Work to complete — Set down only those lines that fall from the line containing "Model this scene" through the line containing "def crack_x(y): return np.interp(y, _cy, _cx)", unchanged and without pictures.

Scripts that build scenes
>> start

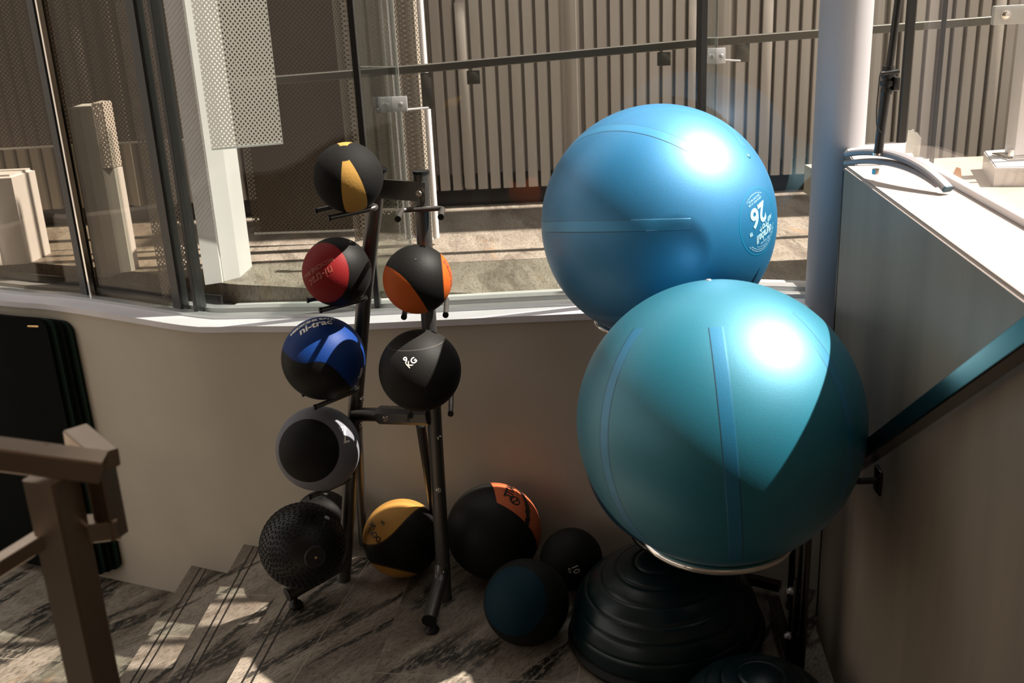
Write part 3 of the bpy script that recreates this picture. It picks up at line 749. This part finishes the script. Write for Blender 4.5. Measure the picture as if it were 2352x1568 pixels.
# 4 grey with black caps
c = V(LB[3][1]); R = LB[3][2]; ax4 = uvec(c, -.33, -.03, .94); d4 = dotv(ax4)
m = ball_mat('ball_grey', BLK, (.15, .15, .17), lambda x, y, z: (d4(x, y, z)-.70).mx(d4(x, y, z)*-1-.10), .45, 300, .016)
o = ball('medicine_ball', c, R, m, 'grey medicine ball with a black round cap, marked 7 KG', GR)
u = uvec(c, .12, -.98, 0)
text_on_ball('lettering', '7', c, R, uvec(c, .62, .20, .74), u, .052, M['txt_w'], o, .0008)
text_on_ball('lettering', 'KG', c, R, uvec(c, .58, .38, .70), u, .020, M['txt_w'], o, .0004)
# 5 orange and black
c = V(RB[0][1]); R = RB[0][2]
b1, b2 = uvec(c, .45, .80, .35), uvec(c, .80, -.50, .1)
def fo(x, y, z):
    # black tongue sweeping from top left to bottom right; orange below left and along the right
    p = dotv(uvec(c, 1, 0, 0))(x, y, z); q = dotv(uvec(c, 0, 1, 0))(x, y, z); k = dotv(uvec(c, 0, 0, 1))(x, y, z)
    s1 = q+.79+p*1.4-(((p+.22)*2.2).cos())*.37       # above the lower left seam
    s2 = .70-p                           # left of the right seam
    return s1.mn(s2).mn(k+.5)*-1
m = ball_mat('ball_orange', (.38, .075, .010), BLK, fo, .42, 260, .022)
o = ball('medicine_ball', c, R, m, 'orange and black medicine ball on the right upright of the rack', GR)
bm = NB(); lathe(bm, [(0, 0), (.004, 0), (.003, .0015), (0, .001)], 12, Matrix.Translation(c+uvec(c, .0, .55, .83)*R) @ frame(uvec(c, .0, .55, .83)).to_4x4()); link('valve', bm, M['hole'], o)
text_on_ball('lettering', 'ni-trac', c, R, uvec(c, .93, .10, .34), uvec(c, -.9, -.2, 0), .03, M['txt_r'], o, .0006, .2)
# 6 black 9 KG
c = V(RB[1][1]); R = RB[1][2]; hv = uvec(c, -.05, .97, .30)
m = ball_mat('ball_black', (.013, .012, .011), (.011, .0105, .0098), lambda x, y, z: (dotv(hv)(x, y, z)-.72), .45, 300, .010, (.05, .045, .04))
o = ball('medicine_ball', c, R, m, 'plain black medicine ball marked 9 KG on the right upright of the rack', GR)
u = uvec(c, -.62, .78, 0)
text_on_ball('lettering', '9', c, R, uvec(c, -.32, .26, .92), uvec(c, -.3, 1, 0), .025, M['txt_w'], o, .0006)
text_on_ball('lettering', 'KG', c, R, uvec(c, -.18, .19, .96), u, .023, M['txt_w'], o, .0006)

# slam ball with tread blocks
c = V((-.686, 2.84, .230)); R = .132
m = mat('slam_rubber', (.005, .005, .005), .45, 0, .3); t_, b_2 = tn(m); v_, *_q = xyz(t_)
bump(t_, b_2, noise(t_, v_, 150, 3), .15, .001)
o = ball('slam_ball', c, R, m, 'black textured slam ball resting on the left foot tube of the rack', GF)
pol = uvec(c, .02, -.15, .98); F3 = frame(pol, uvec(c, 1, 0, 0))
bm = NB()
def rib_at(th_, ph, ang, L, W, H):
    d = F3 @ V((sin(th_)*cos(ph), sin(th_)*sin(ph), cos(th_)))
    tx = F3 @ V((cos(th_)*cos(ph), cos(th_)*sin(ph), -sin(th_))); ty = d.cross(tx)
    a = tx*cos(ang)+ty*sin(ang); b = d.cross(a)
    pts = [(L, W*.4), (L*.55, W), (-L, W*.6), (-L, -W*.4), (-L*.55, -W), (L, -W*.6)]
    lo = [bm.verts.new((d*R+(a*p+b*q))*1.0) for p, q in pts]; hi = [bm.verts.new((d*(R+H)+(a*p+b*q)*.85)) for p, q in pts]
    n = len(pts); bm.faces.new(hi)
    for i in range(n): bm.faces.new((lo[i], lo[(i+1) % n], hi[(i+1) % n], hi[i]))
for k in range(1, 18):
    th_ = .34+k*.092; n = max(8, int(2*pi*sin(th_)*R/.0175))
    for j in range(n): rib_at(th_, 2*pi*(j+.5*(k % 2))/n, (.75 if k % 2 else -.75)+pi/2*0, .0062, .0032, .0022)
link('tread_blocks', bm, M['rubber'], o, smooth=False).location = (0, 0, 0)
o.children[0].matrix_parent_inverse = Matrix(); o.children[0].location = (0, 0, 0)
pp = uvec(c, .26, -.32, .91); bm = NB(); lathe(bm, [(0, .001), (.032, .0005), (.036, -.004), (0, -.004)], 40, Matrix.Translation(c+pp*(R-.0008)) @ frame(pp).to_4x4()); link('valve_disc', bm, M['hole'], o)
bm = NB(); lathe(bm, [(0, .003), (.002, .003), (.0045, .002), (.0045, 0), (0, 0)], 16, Matrix.Translation(c+pp*(R)) @ frame(pp).to_4x4()); link('valve', bm, M['brass'], o)
# 5 kg ball behind
c = V((-.699, 3.235, .104)); R = .103
m = ball_mat('ball_black_gloss', (.016, .013, .012), (.016, .013, .012), lambda x, y, z: x+5, .42, 140, .001)
o = ball('medicine_ball', c, R, m, 'small black medicine ball behind the textured slam ball, marked 5', GF)
dd = uvec(c, .06, .80, .52)
bm = NB(); lathe(bm, [(0, .0022), (.024, .0002), (.027, -.004), (0, -.004)], 36, Matrix.Translation(c+dd*(R-.0006)) @ frame(dd).to_4x4()); link('label_disc', bm, M['hole'], o)
text_on_ball('lettering', '5', c, R, uvec(c, .02, .81, .52), uvec(c, .35, .9, -.3), .026, M['txt_w'], o, .0012, off=.0035)
text_on_ball('lettering', 'KG', c, R, uvec(c, .16, .77, .52), uvec(c, .35, .9, -.3), .010, M['txt_w'], o, .0006, off=.0035)
# yellow and black ball
c = V((-.399, 3.03, .131)); R = .130
def fy(x, y, z):
    p = dotv(uvec(c, 1, 0, 0))(x, y, z); q = dotv(uvec(c, 0, 1, 0))(x, y, z); k = dotv(uvec(c, 0, 0, 1))(x, y, z)
    upper = q-.32-(((p-.02)*2.1).sin())*.42
    lower = q*-1-p*.35-.80
    return upper.mx(lower)
m = ball_mat('ball_yellow', (.40, .205, .050), BLK, fy, .42, 220, .028, (.02, .012, .004))
o = ball('medicine_ball', c, R, m, 'mustard yellow and black medicine ball on the floor between the rack uprights', GF)
for s, a, b_, sz in (('DO', -.62, .10, .026), ('KG', -.76, .25, .022), ('SAK', -.70, .40, .022), ('cm', -.44, .42, .016)):
    text_on_ball('lettering', s, c, R, uvec(c, a, b_, sqrt(max(.02, 1-a*a-b_*b_))), uvec(c, -.75, -.5, 0), sz, M['txt_k'], o, .0006)
# big wall ball with orange gore
c = V((-.090, 3.003, .158)); R = .157
pw = uvec(c, .09, .55, .83); ux = uvec(c, 1, .02, 0); FW = frame(pw, ux)
def fw_(x, y, z):
    u = dotv(FW.col[0])(x, y, z); v = dotv(FW.col[1])(x, y, z); w_ = dotv(FW.col[2])(x, y, z)
    a = E.m('ARCTAN2', x.t, v, u)
    return ((a-.57).abs()*-1+1.09)*((1-w_*w_).sqrt())
def fseams(x, y, z):
    g = fw_(x, y, z); return g
m = ball_mat('wall_ball_orange', (.50, .115, .045), (.011, .011, .010), fw_, .36, 60, .012)
o = ball('wall_ball', c, R, m, 'large black wall ball with an orange panel against the rear wall', GF)
# emblem, lettering, brush stripe on the gore
def wdir(al, be): return (FW @ V((sin(be)*cos(al), sin(be)*sin(al), cos(be))))
e_d = wdir(.28, .42)
cir = [(.019*cos(2*pi*k/40), .019*sin(2*pi*k/40)) for k in range(40)]
wrap('emblem', flat_poly([cir]), c, R, e_d, uvec(c, -.9, .3, 0), M['txt_k'], o, .0008)
zig = [[(-.014, -.002), (-.004, .010), (-.002, .004), (.004, .011), (.013, .001), (.004, .004), (.001, -.004), (-.003, .001)], [(-.011, -.010), (-.003, -.004), (.0, -.012), (.008, -.003), (.010, -.009), (.002, -.016)]]
wrap('emblem_mark', flat_poly(zig), c, R, e_d, uvec(c, -.2, 1, 0), mat('orange_print', (.62, .115, .035), .4), o, .0016)
text_on_ball('lettering', 'TITAN', c, R, wdir(.80, .62), wdir(.28, .42)*-1+wdir(.1, 1.2)*0+uvec(c, -1, -.05, .1)*1.2, .038, M['txt_k'], o, .0016, .15, tex_off=(.0, .012))
text_on_ball('lettering', 'C  A  R  D  I  O', c, R, wdir(.80, .62), uvec(c, -1, -.05, .1), .010, M['txt_k'], o, .0003, tex_off=(.0, -.012))
stripe = []
n = 26
for k in range(n):
    y0 = -.062+k*.17/n; j1 = random.uniform(-.003, .003); j2 = random.uniform(-.003, .003)
    stripe.append([(-.010+j1, y0), (.010+j2, y0+.001), (.011+j2, y0+.0068), (-.009+j1, y0+.0066)])
wrap('brush_stripe', flat_poly(stripe), c, R, uvec(c, .72, .42, .56), uvec(c, .02, .9, -.5), M['txt_k'], o, .001)
# 10 KG and dark blue balls
c = V((.158, 2.893, .102)); R = .101
m = ball_mat('ball_black_ten', (.010, .011, .009), (.010, .011, .009), lambda x, y, z: dotv(uvec(c, -.2, .9, .3))(x, y, z)-.55, .5, 260, .008, (.003, .003, .003))
o = ball('medicine_ball', c, R, m, 'small black medicine ball on the floor marked 10 KG', GF)
text_on_ball('lettering', '10', c, R, uvec(c, .12, -.30, .95), uvec(c, .9, .35, 0), .030, M['txt_w'], o, .0004)
text_on_ball('lettering', 'KG', c, R, uvec(c, -.06, -.34, .94), uvec(c, .9, .35, 0), .012, M['txt_w'], o, .0002)
c = V((.006, 2.623, .1275)); R = .127; ab = uvec(c, -.32, .05, .75)
m = ball_mat('ball_navy', (.003, .022, .035), (.010, .011, .010), lambda x, y, z: (dotv(ab)(x, y, z).abs()-.62), .5, 260, .012)
o = ball('medicine_ball', c, R, m, 'dark blue and black medicine ball nearest the viewer on the floor', GF)

# ------------------------------------------------------------------ big exercise balls
RG = .3108
def gym(c, m, pole, xdir, label, rad=RG):
    bm = NB(); sphere(bm, rad, 160, 100); o = link('exercise_ball', bm, m)
    o.matrix_world = Matrix.Translation(c) @ frame(pole, xdir).to_4x4(); bpy.context.view_layer.update(); tag(o, label, 'ball', 'big exercise balls on the stand'); return o
cu_ = V((.404, 2.689, 1.240)); pu = uvec(cu_, .80, .0, .60)
ou = gym(cu_, M['gym_blue'], pu, uvec(cu_, -.5, -.02, .8), 'large shiny blue exercise ball on top, printed with 26')
cl_ = V((.444, 2.058, .934)); pl = uvec(cl_, -.1, .93, .25)
ol = gym(cl_, M['gym_teal'], pl, uvec(cl_, .05, 0, 1), 'largest-looking teal exercise ball at the front, partly in shade')
cb_ = V((.492, 2.68, .575))
ob_ = gym(cb_, M['gym_dark'], uvec(cb_, 0, 1, 0), uvec(cb_, 1, 0, 0), 'dark navy exercise ball mostly hidden behind the front teal ball', .30)
for cc, d, par in ((cl_, uvec(cl_, -.09, .965, .22), ol), (ou.location, uvec(cu_, .72, .52, .45), ou)):
    bm = NB(); lathe(bm, [(0, .0028), (.004, .0026), (.0065, .0012), (.0075, -.003), (0, -.003)], 20, Matrix.Translation(V(cc)+d*RG) @ frame(d).to_4x4()); link('valve_plug', bm, M['track'] if par is ol else M['gym_teal'], par)
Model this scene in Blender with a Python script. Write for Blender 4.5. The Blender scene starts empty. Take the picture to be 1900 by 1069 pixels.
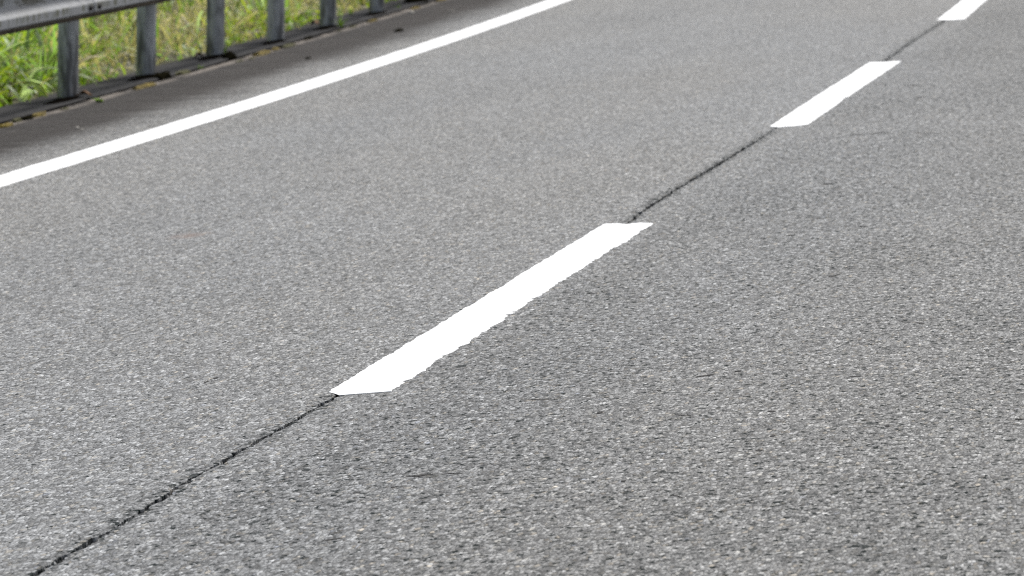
import bpy, bmesh, math, random
import numpy as np
from mathutils import Vector, Matrix, noise as mnoise

random.seed(7); rng = np.random.default_rng(7)
SC = bpy.context.scene
COL = SC.collection
rad = math.radians

# ------------------------------------------------------------------ road geometry (metres, +Y = along the road)
def bend(y):
    """sideways drift of the kerb, edge line and guardrail as the road curves gently to the left"""
    t = y - 25.0
    if t > 45: return bend(70.0) + (t - 45) * (-0.00938 - 2 * 0.001014 * 45)
    if t < -20: return bend(5.0) + (t + 20) * (-0.00938 + 2 * 0.001014 * 20)
    return -0.00938 * t - 0.001014 * t * t
POST_X = -6.934                      # guardrail post line at y = 25
CRACK = [(-30, -2.60), (9, -2.605), (10, -2.607), (10.7, -2.603), (11.25, -2.612), (12, -2.605), (12.9, -2.593), (15.5, -2.575),
         (18, -2.571), (18.5, -2.589), (19.3, -2.598), (20, -2.602), (20.9, -2.596), (21.8, -2.596), (22.8, -2.607), (25.5, -2.61),
         (28.15, -2.62), (30.2, -2.652), (31.2, -2.659), (32.65, -2.667), (36, -2.74), (44, -3.02), (70, -4.9), (300, -48.0)]
_cy = np.array([c[0] for c in CRACK], float); _cx = np.array([c[1] for c in CRACK], float)
def crack_x(y): return np.interp(y, _cy, _cx)

# ------------------------------------------------------------------ helpers
def tag(o, label=None, cat=None, group=None, kind=None):
    if label: o['label'] = label
    if cat: o['category'] = cat
    if group: o['group'] = group
    if kind: o['kind'] = kind
    return o
def mesh_obj(name, verts, faces, mat, parent=None, smooth=False, loc=(0, 0, 0)):
    me = bpy.data.meshes.new(name)
    me.from_pydata([tuple(v) for v in verts], [], [tuple(f) for f in faces])
    me.update()
    o = bpy.data.objects.new(name, me); COL.objects.link(o)
    o.location = loc
    for m in (mat if isinstance(mat, (list, tuple)) else [mat]): me.materials.append(m)
    if smooth: me.polygons.foreach_set('use_smooth', [True] * len(me.polygons))
    if parent: o.parent = parent
    return o
def bm_obj(name, bm, mat, parent=None, smooth=False, loc=(0, 0, 0)):
    me = bpy.data.meshes.new(name); bm.to_mesh(me); bm.free()
    o = bpy.data.objects.new(name, me); COL.objects.link(o)
    o.location = loc; me.materials.append(mat)
    if smooth: me.polygons.foreach_set('use_smooth', [True] * len(me.polygons))
    if parent: o.parent = parent
    return o
class NT:
    def __init__(s, name):
        s.m = bpy.data.materials.new(name); s.m.use_nodes = True
        s.t = s.m.node_tree; s.t.nodes.clear()
        s.out = s.n('ShaderNodeOutputMaterial')
    def n(s, typ, ins=None, **kw):
        nd = s.t.nodes.new(typ)
        for k, v in kw.items(): setattr(nd, k, v)
        if ins:
            for k, v in ins.items():
                if isinstance(v, bpy.types.NodeSocket): s.t.links.new(v, nd.inputs[k])
                else: nd.inputs[k].default_value = v
        return nd
    def math(s, op, a, b=0.0, c=None, clamp=False):
        nd = s.n('ShaderNodeMath', {0: a, 1: b}, operation=op, use_clamp=clamp)
        if c is not None:
            if isinstance(c, bpy.types.NodeSocket): s.t.links.new(c, nd.inputs[2])
            else: nd.inputs[2].default_value = c
        return nd.outputs[0]
    def ramp(s, fac, stops, interp='LINEAR'):
        nd = s.n('ShaderNodeValToRGB', {'Fac': fac}); cr = nd.color_ramp; cr.interpolation = interp
        while len(cr.elements) < len(stops): cr.elements.new(0.5)
        for e, (p, c) in zip(cr.elements, stops):
            e.position = p; e.color = (c, c, c, 1) if not isinstance(c, tuple) else (*c, 1)
        return nd.outputs['Color']
    def mix(s, fac, a, b, mode='MIX'):
        nd = s.n('ShaderNodeMix', data_type='RGBA', blend_type=mode)
        for sock, v in ((nd.inputs[0], fac), (nd.inputs[6], a), (nd.inputs[7], b)):
            if isinstance(v, bpy.types.NodeSocket): s.t.links.new(v, sock)
            else: sock.default_value = v if not isinstance(v, tuple) or len(v) == 4 else (*v, 1)
        return nd.outputs[2]
    def noise(s, vec, scale, detail=2.0, rough=0.5, **kw):
        return s.n('ShaderNodeTexNoise', {'Vector': vec, 'Scale': scale, 'Detail': detail, 'Roughness': rough}, **kw).outputs['Fac']
    def map(s, vec, scale=(1, 1, 1), loc=(0, 0, 0), rot=(0, 0, 0)):
        return s.n('ShaderNodeMapping', {'Vector': vec, 'Scale': scale, 'Location': loc, 'Rotation': rot}).outputs['Vector']
    def range(s, v, a, b, c=0.0, d=1.0, smooth=True):
        return s.n('ShaderNodeMapRange', {'Value': v, 'From Min': a, 'From Max': b, 'To Min': c, 'To Max': d},
                   interpolation_type='SMOOTHSTEP' if smooth else 'LINEAR').outputs['Result']
    def finish(s, color, rough=0.9, spec=0.3, bump=None, bstr=0.5, bdist=0.003, **kw):
        ins = {'Base Color': color if isinstance(color, bpy.types.NodeSocket) else (*color, 1), 'Roughness': rough, 'Specular IOR Level': spec}
        ins.update(kw)
        p = s.n('ShaderNodeBsdfPrincipled', ins)
        if bump is not None:
            b = s.n('ShaderNodeBump', {'Height': bump, 'Strength': bstr, 'Distance': bdist})
            s.t.links.new(b.outputs['Normal'], p.inputs['Normal'])
        s.t.links.new(p.outputs[0], s.out.inputs['Surface'])
        return s.m

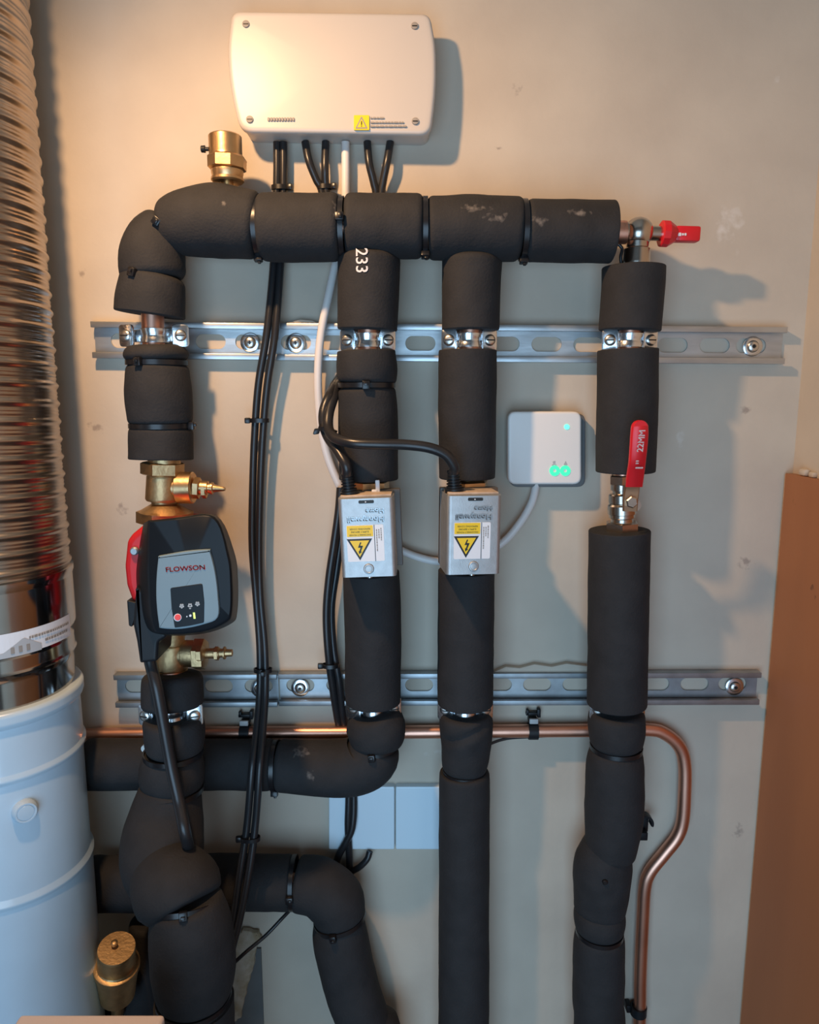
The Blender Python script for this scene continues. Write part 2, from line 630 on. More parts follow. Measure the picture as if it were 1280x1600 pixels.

>> end

Result of this task —
Model this scene in Blender with a Python script. Write for Blender 4.5. The Blender scene starts empty. Take the picture to be 1900 by 1069 pixels.
import bpy, bmesh, math, random
import numpy as np
from mathutils import Vector, Matrix, noise as mnoise

random.seed(7); rng = np.random.default_rng(7)
SC = bpy.context.scene
COL = SC.collection
rad = math.radians

# ------------------------------------------------------------------ road geometry (metres, +Y = along the road)
def bend(y):
    """sideways drift of the kerb, edge line and guardrail as the road curves gently to the left"""
    t = y - 25.0
    if t > 45: return bend(70.0) + (t - 45) * (-0.00938 - 2 * 0.001014 * 45)
    if t < -20: return bend(5.0) + (t + 20) * (-0.00938 + 2 * 0.001014 * 20)
    return -0.00938 * t - 0.001014 * t * t
POST_X = -6.934                      # guardrail post line at y = 25
CRACK = [(-30, -2.60), (9, -2.605), (10, -2.607), (10.7, -2.603), (11.25, -2.612), (12, -2.605), (12.9, -2.593), (15.5, -2.575),
         (18, -2.571), (18.5, -2.589), (19.3, -2.598), (20, -2.602), (20.9, -2.596), (21.8, -2.596), (22.8, -2.607), (25.5, -2.61),
         (28.15, -2.62), (30.2, -2.652), (31.2, -2.659), (32.65, -2.667), (36, -2.74), (44, -3.02), (70, -4.9), (300, -48.0)]
_cy = np.array([c[0] for c in CRACK], float); _cx = np.array([c[1] for c in CRACK], float)
def crack_x(y): return np.interp(y, _cy, _cx)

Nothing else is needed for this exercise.